Most of a stout blueline is back, including Sam Faber, Shannon Doyle and Cydney Roesler, while Anya Battaglino (one of the NWHL's most visible figures as head of the NWHL Players' Association) plays both forward and defense. Prior to Dunne, one the Whale's more recent signings was another player with ACHA connections: forward Stephanie Mock, who played NCAA hockey at Yale, but then moved to St. Louis following her 2015 graduation and became an assistant coach for Lindenwood-Belleville, which qualified for the ACHA National Tournament in both 2016 and 2017.
Dunne sees plenty of capability in her new teammates, which helped her decision to sign with the Whale.
"I can't wait to get to Connecticut and get to work with my teammates," she said. "After speaking with Coach Equale I think we will have a great locker room with a lot of potential, and the Whale has the ability to make huge strides this season."
"The sky's the limit and I'm ready to work for it!"
![]() |
Dunne is the fourth women's player to play professionally after skating for Team USA at World University Games |
The 2017-18 NWHL season gets underway on October 28th when the Whale hosts defending Isobel Cup champion Buffalo, and runs through March. One notable game on the team's schedule takes place on January 14th, again versus the Beauts, but played at the UPMC Lemieux Sports Complex in Cranberry Township, PA, in what is now a Keystone State return for Dunne.
Penn State has been the ACHA's queen when it comes to placing players in the various North American women's professional leagues over the years. Andrea Lavelle, a 2002 PSU graduate, played for the Beatrice Aeros of the now-defunct National Women's Hockey League (unrelated to the current NWHL) during the 2002-03 season - the first known ACHA alumna to play professionally.
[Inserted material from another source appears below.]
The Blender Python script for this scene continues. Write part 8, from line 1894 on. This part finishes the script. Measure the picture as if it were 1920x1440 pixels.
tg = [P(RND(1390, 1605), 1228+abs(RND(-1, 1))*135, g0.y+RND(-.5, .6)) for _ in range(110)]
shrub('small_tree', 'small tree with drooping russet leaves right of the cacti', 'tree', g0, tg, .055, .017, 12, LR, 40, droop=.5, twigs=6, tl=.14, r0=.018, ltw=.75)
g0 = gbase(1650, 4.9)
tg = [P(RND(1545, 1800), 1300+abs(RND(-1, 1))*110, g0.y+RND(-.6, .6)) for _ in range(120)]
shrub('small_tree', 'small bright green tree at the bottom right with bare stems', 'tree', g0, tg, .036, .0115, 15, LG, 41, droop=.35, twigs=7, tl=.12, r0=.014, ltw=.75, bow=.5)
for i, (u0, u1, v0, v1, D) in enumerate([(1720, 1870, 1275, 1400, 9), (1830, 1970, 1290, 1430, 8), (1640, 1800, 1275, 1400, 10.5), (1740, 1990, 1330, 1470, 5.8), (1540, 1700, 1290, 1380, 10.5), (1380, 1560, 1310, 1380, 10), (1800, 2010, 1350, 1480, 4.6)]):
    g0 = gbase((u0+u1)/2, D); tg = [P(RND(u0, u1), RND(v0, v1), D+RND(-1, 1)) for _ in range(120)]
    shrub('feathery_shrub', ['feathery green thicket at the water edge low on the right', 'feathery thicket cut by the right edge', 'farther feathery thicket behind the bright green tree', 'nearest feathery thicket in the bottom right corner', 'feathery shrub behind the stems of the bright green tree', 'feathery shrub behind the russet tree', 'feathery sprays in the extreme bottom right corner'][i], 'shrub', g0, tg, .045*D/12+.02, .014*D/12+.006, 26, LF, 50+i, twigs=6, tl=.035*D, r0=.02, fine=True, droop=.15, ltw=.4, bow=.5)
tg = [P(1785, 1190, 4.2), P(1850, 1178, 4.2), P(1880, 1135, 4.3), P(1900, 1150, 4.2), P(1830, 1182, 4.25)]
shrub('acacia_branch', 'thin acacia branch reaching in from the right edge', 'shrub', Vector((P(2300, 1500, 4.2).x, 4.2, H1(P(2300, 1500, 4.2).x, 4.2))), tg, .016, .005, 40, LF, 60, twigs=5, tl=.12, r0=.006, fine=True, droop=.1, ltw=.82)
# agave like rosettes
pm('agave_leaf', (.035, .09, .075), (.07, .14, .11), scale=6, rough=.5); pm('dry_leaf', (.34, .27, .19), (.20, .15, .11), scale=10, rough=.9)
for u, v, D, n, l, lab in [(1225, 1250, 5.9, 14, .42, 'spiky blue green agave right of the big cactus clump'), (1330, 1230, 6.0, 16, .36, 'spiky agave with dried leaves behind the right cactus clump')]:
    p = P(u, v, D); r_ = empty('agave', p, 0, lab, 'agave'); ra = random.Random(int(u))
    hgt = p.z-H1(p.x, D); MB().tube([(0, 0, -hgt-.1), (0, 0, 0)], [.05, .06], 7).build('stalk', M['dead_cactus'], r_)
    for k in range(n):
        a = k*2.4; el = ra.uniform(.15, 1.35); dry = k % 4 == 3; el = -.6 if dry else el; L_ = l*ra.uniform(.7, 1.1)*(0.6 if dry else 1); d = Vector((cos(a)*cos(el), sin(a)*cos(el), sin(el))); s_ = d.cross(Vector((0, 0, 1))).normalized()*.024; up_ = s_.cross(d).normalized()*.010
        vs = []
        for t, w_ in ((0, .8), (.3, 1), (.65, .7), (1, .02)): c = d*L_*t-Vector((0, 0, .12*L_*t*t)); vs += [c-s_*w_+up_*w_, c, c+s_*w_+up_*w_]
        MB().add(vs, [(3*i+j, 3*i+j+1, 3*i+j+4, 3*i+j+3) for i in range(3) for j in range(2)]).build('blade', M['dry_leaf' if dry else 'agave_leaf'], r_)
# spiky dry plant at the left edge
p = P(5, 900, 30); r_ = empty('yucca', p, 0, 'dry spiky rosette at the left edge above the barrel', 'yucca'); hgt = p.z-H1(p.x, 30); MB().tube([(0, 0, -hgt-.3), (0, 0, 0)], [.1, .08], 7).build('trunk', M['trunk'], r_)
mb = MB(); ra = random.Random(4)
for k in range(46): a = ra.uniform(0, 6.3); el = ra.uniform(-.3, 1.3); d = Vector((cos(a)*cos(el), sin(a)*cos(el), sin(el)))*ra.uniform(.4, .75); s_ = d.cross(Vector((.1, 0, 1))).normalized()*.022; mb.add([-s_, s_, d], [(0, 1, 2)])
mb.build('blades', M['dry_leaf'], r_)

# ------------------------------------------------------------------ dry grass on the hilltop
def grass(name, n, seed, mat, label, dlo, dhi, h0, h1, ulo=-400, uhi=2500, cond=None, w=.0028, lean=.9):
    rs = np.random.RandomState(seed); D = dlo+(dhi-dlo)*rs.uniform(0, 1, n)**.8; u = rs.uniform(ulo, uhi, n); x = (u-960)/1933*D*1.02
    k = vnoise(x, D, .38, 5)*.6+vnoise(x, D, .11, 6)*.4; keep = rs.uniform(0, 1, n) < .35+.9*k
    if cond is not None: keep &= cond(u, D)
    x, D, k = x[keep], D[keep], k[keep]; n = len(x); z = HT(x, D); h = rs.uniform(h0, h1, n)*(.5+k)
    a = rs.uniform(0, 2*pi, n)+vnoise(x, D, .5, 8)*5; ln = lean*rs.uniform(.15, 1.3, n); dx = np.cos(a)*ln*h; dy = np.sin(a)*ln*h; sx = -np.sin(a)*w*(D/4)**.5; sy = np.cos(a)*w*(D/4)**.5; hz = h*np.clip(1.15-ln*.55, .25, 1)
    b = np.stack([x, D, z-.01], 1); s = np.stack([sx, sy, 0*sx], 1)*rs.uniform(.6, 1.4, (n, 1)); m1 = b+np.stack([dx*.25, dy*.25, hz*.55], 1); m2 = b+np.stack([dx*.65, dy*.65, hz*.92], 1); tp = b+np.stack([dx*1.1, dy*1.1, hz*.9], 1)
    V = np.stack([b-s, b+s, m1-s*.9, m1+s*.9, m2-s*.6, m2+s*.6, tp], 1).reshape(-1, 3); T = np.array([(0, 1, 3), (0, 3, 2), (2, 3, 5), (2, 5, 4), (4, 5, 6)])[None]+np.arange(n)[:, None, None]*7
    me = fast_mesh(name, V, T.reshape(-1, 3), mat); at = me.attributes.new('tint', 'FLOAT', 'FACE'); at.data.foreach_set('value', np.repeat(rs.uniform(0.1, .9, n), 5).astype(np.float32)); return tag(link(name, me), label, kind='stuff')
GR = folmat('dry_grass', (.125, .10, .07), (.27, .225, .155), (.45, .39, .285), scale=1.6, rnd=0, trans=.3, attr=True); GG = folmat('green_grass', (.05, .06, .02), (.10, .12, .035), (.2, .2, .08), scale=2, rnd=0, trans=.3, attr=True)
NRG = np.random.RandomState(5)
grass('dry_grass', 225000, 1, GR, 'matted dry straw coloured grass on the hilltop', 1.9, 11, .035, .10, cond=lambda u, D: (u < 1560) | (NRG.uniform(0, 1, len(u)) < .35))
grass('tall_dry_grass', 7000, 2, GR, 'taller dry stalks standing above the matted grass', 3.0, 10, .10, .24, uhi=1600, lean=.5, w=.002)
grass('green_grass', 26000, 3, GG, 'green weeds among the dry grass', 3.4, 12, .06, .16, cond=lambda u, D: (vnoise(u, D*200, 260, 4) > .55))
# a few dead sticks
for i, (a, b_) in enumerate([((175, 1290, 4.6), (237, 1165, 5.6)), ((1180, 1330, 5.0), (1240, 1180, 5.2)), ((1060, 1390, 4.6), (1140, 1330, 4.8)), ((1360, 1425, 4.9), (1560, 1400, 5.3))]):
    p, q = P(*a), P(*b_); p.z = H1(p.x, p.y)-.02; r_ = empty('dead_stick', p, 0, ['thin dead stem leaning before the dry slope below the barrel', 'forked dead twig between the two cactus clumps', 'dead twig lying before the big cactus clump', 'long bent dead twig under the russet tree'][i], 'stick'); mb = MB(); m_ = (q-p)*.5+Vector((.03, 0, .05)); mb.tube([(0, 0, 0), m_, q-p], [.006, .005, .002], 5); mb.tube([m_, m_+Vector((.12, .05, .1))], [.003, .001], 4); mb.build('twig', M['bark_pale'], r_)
Paige Harrington, set to begin her third NWHL season and first with the Boston Pride, played for the Lady Icers in 2011-12 before transferring to Massachusetts. With Dunne now added to the list, three former Penn State ACHA players have played in an incarnation of the NWHL or in the Canadian Women's Hockey League, while no other school can claim more than one player.
"This should show all players that opportunities and moments are there regardless of timing, stature, or whether you feel it's fair," Fung observed. "Commit and prepare yourself to earn it in those moments regardless."
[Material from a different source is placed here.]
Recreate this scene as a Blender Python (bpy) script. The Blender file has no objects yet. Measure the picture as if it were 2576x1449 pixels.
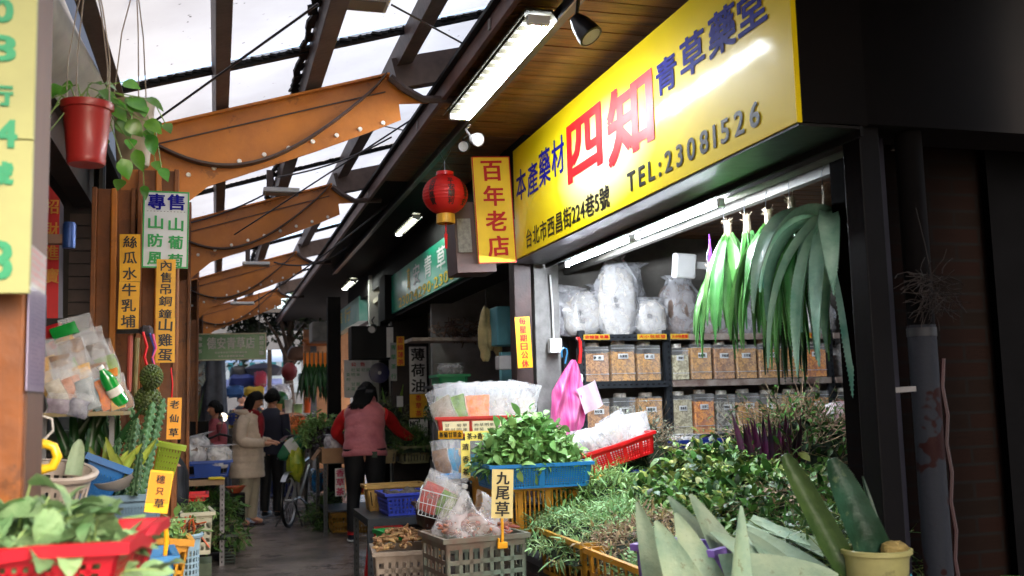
import bpy, bmesh, math, random
from mathutils import Vector, Matrix, Euler, noise
random.seed(11)
sc = bpy.context.scene
COL = sc.collection
PI = math.pi
V = Vector
# ---------------- camera ----------------
FPX, EYE = 2504.0, 1.4
PSI, TH, RO = math.radians(16.6), math.radians(6.31), math.radians(1.5)
RC = Matrix.Rotation(-PSI, 3, 'Z') @ Matrix.Rotation(PI/2+TH, 3, 'X') @ Matrix.Rotation(-RO, 3, 'Z')
cd = bpy.data.cameras.new('camera'); cam = bpy.data.objects.new('camera', cd); COL.objects.link(cam)
cam.matrix_world = Matrix.Translation((0, 0, EYE)) @ RC.to_4x4()
cd.sensor_width = 36.0; cd.lens = FPX/2576*36; cd.clip_start = 0.05; cd.clip_end = 500
cd.dof.use_dof = True; cd.dof.focus_distance = 5.2; cd.dof.aperture_fstop = 3.5
sc.camera = cam
# ---------------- light ----------------
w = bpy.data.worlds.new('World'); sc.world = w; w.use_nodes = True
nt = w.node_tree; bg = nt.nodes['Background']
sky = nt.nodes.new('ShaderNodeTexSky'); sky.sky_type = 'NISHITA'; sky.sun_disc = False
SUN_EL, SUN_ROT = math.radians(33), math.radians(158)
sky.sun_elevation = SUN_EL; sky.sun_rotation = SUN_ROT
sky.air_density = 1.0; sky.dust_density = 4.0; sky.ozone_density = 1.0
nt.links.new(sky.outputs[0], bg.inputs[0]); bg.inputs[1].default_value = 0.14
sd = bpy.data.lights.new('sun', 'SUN'); sd.energy = 0.5; sd.angle = math.radians(50); sd.color = (1, .97, .92)
so = bpy.data.objects.new('sun', sd); COL.objects.link(so)
sdir = V((math.sin(SUN_ROT)*math.cos(SUN_EL), math.cos(SUN_ROT)*math.cos(SUN_EL), math.sin(SUN_EL)))
so.rotation_euler = sdir.to_track_quat('Z', 'Y').to_euler()
sc.view_settings.view_transform = 'Standard'; sc.view_settings.look = 'None'
sc.view_settings.exposure = 2.3; sc.view_settings.gamma = 1
sc.cycles.max_bounces = 8; sc.cycles.transparent_max_bounces = 12
sc.cycles.sample_clamp_indirect = 6
sc.cycles.use_denoising = True
# ---------------- point finding: a photo pixel (2576 wide) on a plane of the place ----------------
def at(px, py, Y=None, X=None, Z=None):
    d = RC @ V(((px-1288)/FPX, (724.5-py)/FPX, -1))
    t = Y/d.y if Y is not None else (X/d.x if X is not None else (Z-EYE)/d.z)
    return V((0, 0, EYE)) + d*t
def rect(x0, y0, x1, y1, Y):
    c = at((x0+x1)/2, (y0+y1)/2, Y)
    return c, (at(x1, (y0+y1)/2, Y)-at(x0, (y0+y1)/2, Y)).x, (at((x0+x1)/2, y0, Y)-at((x0+x1)/2, y1, Y)).z
# ---------------- materials ----------------
MATS = {}
def rgb(h):
    def f(c):
        c /= 255
        return c/12.92 if c <= .04045 else ((c+.055)/1.055)**2.4
    return (f(int(h[0:2], 16)), f(int(h[2:4], 16)), f(int(h[4:6], 16)))
def mat(name, c, rough=.5, var=.15, scale=6, bump=0, bscale=None, metal=0, coat=0, c2=None, emit=0, alpha=1, trans=0, rnd=0, stretch=None, spec=.5, sheen=0, detail=6, spots=None):
    if name in MATS: return MATS[name]
    m = bpy.data.materials.new(name); MATS[name] = m; m.use_nodes = True
    n = m.node_tree.nodes; l = m.node_tree.links; b = n['Principled BSDF']
    if isinstance(c, str): c = rgb(c)
    if isinstance(c2, str): c2 = rgb(c2)
    if c2 is None: c2 = tuple(x*(1-var*1.6) for x in c); c = tuple(min(1, x*(1+var*.5)) for x in c)
    tc = n.new('ShaderNodeTexCoord'); mp = n.new('ShaderNodeMapping'); l.new(tc.outputs['Object'], mp.inputs[0])
    if stretch: mp.inputs['Scale'].default_value = stretch
    no = n.new('ShaderNodeTexNoise'); no.inputs['Scale'].default_value = scale; no.inputs['Detail'].default_value = detail; no.inputs['Roughness'].default_value = .62
    l.new(mp.outputs[0], no.inputs[0])
    rp = n.new('ShaderNodeValToRGB'); rp.color_ramp.elements[0].position = .33; rp.color_ramp.elements[1].position = .66
    rp.color_ramp.elements[0].color = (*c2, 1); rp.color_ramp.elements[1].color = (*c, 1)
    l.new(no.outputs[0], rp.inputs[0])
    out = rp.outputs[0]
    if spots:  # (colour, scale, threshold, amount): specks, rust or grime with a shape of their own
        ns = n.new('ShaderNodeTexNoise'); ns.inputs['Scale'].default_value = spots[1]; ns.inputs['Detail'].default_value = 5; ns.inputs['Roughness'].default_value = .7
        l.new(tc.outputs['Object'], ns.inputs[0]); mrs = n.new('ShaderNodeMapRange'); mrs.inputs['From Min'].default_value = spots[2]; mrs.inputs['From Max'].default_value = spots[2]+.06; mrs.inputs['To Max'].default_value = spots[3]
        l.new(ns.outputs[0], mrs.inputs[0]); mxs = n.new('ShaderNodeMix'); mxs.data_type = 'RGBA'; l.new(mrs.outputs[0], mxs.inputs[0]); l.new(out, mxs.inputs[6]); mxs.inputs[7].default_value = (*rgb(spots[0]), 1); out = mxs.outputs[2]
    if rnd:
        a = n.new('ShaderNodeAttribute'); a.attribute_name = 'rnd'
        hs = n.new('ShaderNodeHueSaturation'); l.new(out, hs.inputs['Color'])
        mr = n.new('ShaderNodeMapRange'); mr.inputs['To Min'].default_value = 1-rnd; mr.inputs['To Max'].default_value = 1+rnd
        l.new(a.outputs['Fac'], mr.inputs[0]); l.new(mr.outputs[0], hs.inputs['Value'])
        m2 = n.new('ShaderNodeMath'); m2.operation = 'MULTIPLY'; m2.inputs[1].default_value = 7.31; l.new(a.outputs['Fac'], m2.inputs[0])
        m3 = n.new('ShaderNodeMath'); m3.operation = 'FRACT'; l.new(m2.outputs[0], m3.inputs[0])
        mh = n.new('ShaderNodeMapRange'); mh.inputs['To Min'].default_value = .5-.05*rnd; mh.inputs['To Max'].default_value = .5+.05*rnd
        l.new(m3.outputs[0], mh.inputs[0]); l.new(mh.outputs[0], hs.inputs['Hue'])
        out = hs.outputs[0]
    l.new(out, b.inputs['Base Color'])
    b.inputs['Roughness'].default_value = rough; b.inputs['Metallic'].default_value = metal
    b.inputs['Specular IOR Level'].default_value = spec
    b.inputs['Coat Weight'].default_value = coat; b.inputs['Coat Roughness'].default_value = .12
    if sheen: b.inputs['Sheen Weight'].default_value = sheen
    if trans:
        tr = n.new('ShaderNodeBsdfTranslucent'); l.new(out, tr.inputs[0])
        mx = n.new('ShaderNodeMixShader'); mx.inputs[0].default_value = trans
        l.new(b.outputs[0], mx.inputs[1]); l.new(tr.outputs[0], mx.inputs[2]); l.new(mx.outputs[0], n['Material Output'].inputs[0])
    if alpha < 1: b.inputs['Alpha'].default_value = alpha
    if emit:
        b.inputs['Emission Color'].default_value = (*c, 1); b.inputs['Emission Strength'].default_value = emit
    if bump:
        n2 = n.new('ShaderNodeTexNoise'); n2.inputs['Scale'].default_value = bscale or scale*4; n2.inputs['Detail'].default_value = 4
        l.new(mp.outputs[0], n2.inputs[0])
        bp = n.new('ShaderNodeBump'); bp.inputs['Strength'].default_value = bump; bp.inputs['Distance'].default_value = .01
        l.new(n2.outputs[0], bp.inputs['Height']); l.new(bp.outputs[0], b.inputs['Normal'])
    return m
def film(name, c=(.9, .92, .95), op=.35, rough=.18, bump=.6, bscale=25, dist=.004):
    """clear or milky plastic film"""
    if name in MATS: return MATS[name]
    m = bpy.data.materials.new(name); MATS[name] = m; m.use_nodes = True
    n = m.node_tree.nodes; l = m.node_tree.links; b = n['Principled BSDF']
    if isinstance(c, str): c = rgb(c)
    b.inputs['Base Color'].default_value = (*c, 1); b.inputs['Roughness'].default_value = rough
    tc = n.new('ShaderNodeTexCoord')
    n2 = n.new('ShaderNodeTexNoise'); n2.inputs['Scale'].default_value = bscale; n2.inputs['Detail'].default_value = 3; n2.inputs['Distortion'].default_value = 1.2
    l.new(tc.outputs['Object'], n2.inputs[0])
    bp = n.new('ShaderNodeBump'); bp.inputs['Strength'].default_value = bump; bp.inputs['Distance'].default_value = dist
    l.new(n2.outputs[0], bp.inputs['Height']); l.new(bp.outputs[0], b.inputs['Normal'])
    t = n.new('ShaderNodeBsdfTransparent'); mx = n.new('ShaderNodeMixShader')
    mr = n.new('ShaderNodeMapRange'); mr.inputs['From Min'].default_value = .35; mr.inputs['From Max'].default_value = .65
    mr.inputs['To Min'].default_value = op*.6; mr.inputs['To Max'].default_value = min(1, op*1.5)
    l.new(n2.outputs[0], mr.inputs[0]); l.new(mr.outputs[0], mx.inputs[0])
    l.new(t.outputs[0], mx.inputs[1]); l.new(b.outputs[0], mx.inputs[2]); l.new(mx.outputs[0], n['Material Output'].inputs[0])
    return m
# ---------------- mesh builder ----------------
def rot3(r):
    if r is None: return None
    if isinstance(r, Matrix): return r.to_3x3()
    return Euler(r).to_matrix()
class MB:
    def __init__(s): s.v = []; s.f = []; s.m = []; s.r = []
    def add(s, vs, fs, mi=0, r=None):
        k = len(s.v); r = random.random() if r is None else r
        s.v.extend(V(p) for p in vs); s.r.extend([r]*len(vs))
        s.f.extend([tuple(i+k for i in f) for f in fs]); s.m.extend([mi]*len(fs)); return s
    def hexa(s, p, mi=0, r=None):
        return s.add(p, [(0, 3, 2, 1), (4, 5, 6, 7), (0, 1, 5, 4), (1, 2, 6, 5), (2, 3, 7, 6), (3, 0, 4, 7)], mi, r)
    def box(s, c, d, rot=None, mi=0, r=None):
        R = rot3(rot); c = V(c); x, y, z = d[0]/2, d[1]/2, d[2]/2
        P = [V(q) for q in ((-x, -y, -z), (x, -y, -z), (x, y, -z), (-x, y, -z), (-x, -y, z), (x, -y, z), (x, y, z), (-x, y, z))]
        if R: P = [R @ p for p in P]
        return s.hexa([p+c for p in P], mi, r)
    def bar(s, a, b, w, h=None, mi=0, up=(0, 0, 1)):
        a, b = V(a), V(b); d = (b-a); L = d.length; d.normalize(); u = V(up)
        if abs(d.dot(u)) > .97: u = V((0, 1, 0))
        x = d.cross(u).normalized(); z = x.cross(d).normalized()
        return s.box((a+b)/2, (w, L, h or w), Matrix((x, d, z)).transposed(), mi)
    def tube(s, pts, r, seg=8, mi=0, cap=True, rv=None, flat=1.0):
        pts = [V(p) for p in pts]; n = len(pts)
        if not hasattr(r, '__len__'): r = [r]*n
        t = (pts[1]-pts[0]).normalized(); u = t.cross(V((0, 0, 1)))
        if u.length < .1: u = t.cross(V((1, 0, 0)))
        u.normalize(); vs = []
        for i, p in enumerate(pts):
            t = (pts[min(n-1, i+1)]-pts[max(0, i-1)])
            if t.length < 1e-9: t = V((0, 0, 1))
            t.normalize(); u = (u-t*u.dot(t)).normalized(); w_ = t.cross(u)
            for k in range(seg):
                a = 2*PI*k/seg; vs.append(p+(u*math.cos(a)+w_*math.sin(a)*flat)*r[i])
        fs = [(i*seg+k, i*seg+(k+1) % seg, (i+1)*seg+(k+1) % seg, (i+1)*seg+k) for i in range(n-1) for k in range(seg)]
        if cap: fs += [tuple(range(seg-1, -1, -1)), tuple((n-1)*seg+k for k in range(seg))]
        return s.add(vs, fs, mi, rv)
    def lathe(s, prof, seg=24, c=(0, 0, 0), rot=None, mi=0, sx=1, sy=1, r=None):
        R = rot3(rot); c = V(c); vs = []
        for (rr, z) in prof:
            for k in range(seg):
                a = 2*PI*k/seg; p = V((rr*math.cos(a)*sx, rr*math.sin(a)*sy, z)); vs.append(c+(R @ p if R else p))
        n = len(prof)
        return s.add(vs, [(i*seg+k, i*seg+(k+1) % seg, (i+1)*seg+(k+1) % seg, (i+1)*seg+k) for i in range(n-1) for k in range(seg)], mi, r)
    def grid(s, fn, nu, nv, mi=0, r=None, wrap=False):
        vs = [fn(i/nu, j/nv) for i in range(nu if wrap else nu+1) for j in range(nv+1)]
        nn = nu if wrap else nu+1
        return s.add(vs, [(i*(nv+1)+j, ((i+1) % nn)*(nv+1)+j, ((i+1) % nn)*(nv+1)+j+1, i*(nv+1)+j+1) for i in range(nu) for j in range(nv)], mi, r)
    def prism(s, poly, a, b, axis='Y', mi=0):
        n = len(poly)
        def P(p, t): return {'Y': (p[0], t, p[1]), 'X': (t, p[0], p[1]), 'Z': (p[0], p[1], t)}[axis]
        vs = [P(p, a) for p in poly]+[P(p, b) for p in poly]
        return s.add(vs, [tuple(range(n)), tuple(range(2*n-1, n-1, -1))]+[(i, i+n, (i+1) % n+n, (i+1) % n) for i in range(n)], mi)
    def blob(s, c, r, seg=16, amp=.15, fr=2.5, seed=0, mi=0, rot=None, sq=1.0, flat=None, rv=None):
        """lumpy closed form; r=(x,y,z)"""
        R = rot3(rot); c = V(c); n = seg//2; vs = []
        for i in range(n+1):
            th = PI*i/n
            for k in range(seg):
                ph = 2*PI*k/seg
                d = V((math.sin(th)*math.cos(ph), math.sin(th)*math.sin(ph), math.cos(th)))
                q = V([math.copysign(abs(x)**sq, x) for x in d])
                f = 1+amp*noise.noise(d*fr+V((seed, seed*1.7, 0)))+amp*.5*noise.noise(d*fr*2.7+V((seed, 3, 0)))
                p = V((q.x*r[0], q.y*r[1], q.z*r[2]))*f
                if flat is not None and p.z < flat*r[2]: p.z = flat*r[2]
                vs.append(c+(R @ p if R else p))
        return s.add(vs, [(i*seg+k, (i+1)*seg+k, (i+1)*seg+(k+1) % seg, i*seg+(k+1) % seg) for i in range(n) for k in range(seg)], mi, rv)
    def build(s, name, mats, parent=None, smooth=True, bevel=0, angle=35, kind=None):
        me = bpy.data.meshes.new(name); me.from_pydata([tuple(p) for p in s.v], [], s.f)
        if not isinstance(mats, (list, tuple)): mats = [mats]
        for m in mats: me.materials.append(m)
        me.polygons.foreach_set('material_index', s.m)
        a = me.attributes.new('rnd', 'FLOAT', 'POINT'); a.data.foreach_set('value', s.r)
        me.update()
        if smooth:
            me.shade_smooth(); me.set_sharp_from_angle(angle=math.radians(angle))
        o = bpy.data.objects.new(name, me); COL.objects.link(o)
        if parent: o.parent = parent
        if bevel:
            b = o.modifiers.new('bevel', 'BEVEL'); b.width = bevel; b.segments = 2; b.limit_method = 'ANGLE'; b.angle_limit = math.radians(50); b.harden_normals = False
        if kind: o['kind'] = kind
        return o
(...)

Elsewhere, UMass has Harrington, of course, while Rhode Island graduate Kristen Levesque played for the CWHL's Boston Blades in 2016-17 and Lindenwood legend Kat Hannah (currently Lindenwood-Belleville's head coach) joined Lavelle in the original NWHL, with the Ottawa Raiders. Liberty's Sarah Stevenson was with the CWHL's Toronto Furies in 2015-16 and Hayley Williams, who attended both Miami and Robert Morris, played for the Buffalo Beauts in 2015-16 and the CWHL's Brampton Thunder in 2016-17.
Dunne, for her part, also considered the CWHL a viable option. She was drafted by the Boston Blades this past Sunday, and had tentatively scheduled a September tryout with the team. However, when weighing the certainty of an NWHL contract against the uncertainly involved with needing to try out in the CWHL, the decision to accept an NWHL deal if one was offered became evident.